“It’s like wet socks,” John Paul Green said, trying to describe “Aliens,” the play he is directing in the Margo Jones Theater this weekend.
“You know,” he said, elaborating on his simile, “You could live your whole life with wet socks, it just wouldn’t be very comfortable.”
This is a surprisingly apt description of Annie Baker’s new play about two slackers, or ‘townies’ as modern lingo designates, who hang around the backyard of a local coffeehouse playing music and eating shrooms.
Green picked up this play in American Theatre Magazine while searching for a monologue. He said that the pacing of the play combined with the exposition of characters with such perfunctory dialogue and a good amount of uncomfortable silence is what drew him to “Aliens.”

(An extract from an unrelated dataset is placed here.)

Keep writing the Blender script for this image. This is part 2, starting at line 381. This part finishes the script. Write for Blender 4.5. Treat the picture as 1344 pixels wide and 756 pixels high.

“It’s the closet thing to the kind of theater I enjoy going to see,” Green said. “It’s not a happy go lucky musical, it addresses something that everybody understands.”
The title of the play is the name of the band that two of the characters, KJ (Gus Deardoff) and Jasper (Jacob Stewart), are in, which seems to be the one thing that keeps them going –not that they’re actually going anywhere.
Jasper spends most of the play a mixture of ambivalent and angry because he has just broken up with his girlfriend and KJ spends a great deal of the play trying to work up a sneeze. Evan (Isaac McGinley) is a new employee at the coffee shop, who tries to shoo these idlers away, but instead finds himself adopted into the company of Jasper and KJ.
“Everybody knows somebody who stayed around after high school,” Green said. “They’re the guys who talked about saving the world, but didn’t get out there and actually do anything.”
No one could put Green in that category, because he’s been working hard to get this show up by Friday, creating a set with all the appropriate trappings (garbage dumpster, picnic table etc), working with the fire marshall to allow the actors to smoke cigarettes and set off sparklers. With such a small cast, making sure that everything else goes smoothly has been the biggest job.
“There have been a lot of hoops to jump through and phone calls to make,” Green said. “But I have three great actors working their asses off and that has made the process so much more fulfilling.”
The play is in the Margo Jones Theatre this weekend only, with shows Friday, at 5:30 p.m. and Saturday at noon and 5 p.m. Green promises that coming to one of the shows will be worth your while.
“It’s probably something that the audience won’t have seen before,” Green said. “Theater should be accessible for everyone, it doesn’t have to be stuffy. I think everyone who comes for the two hours will be surprised by how much they enjoy it.”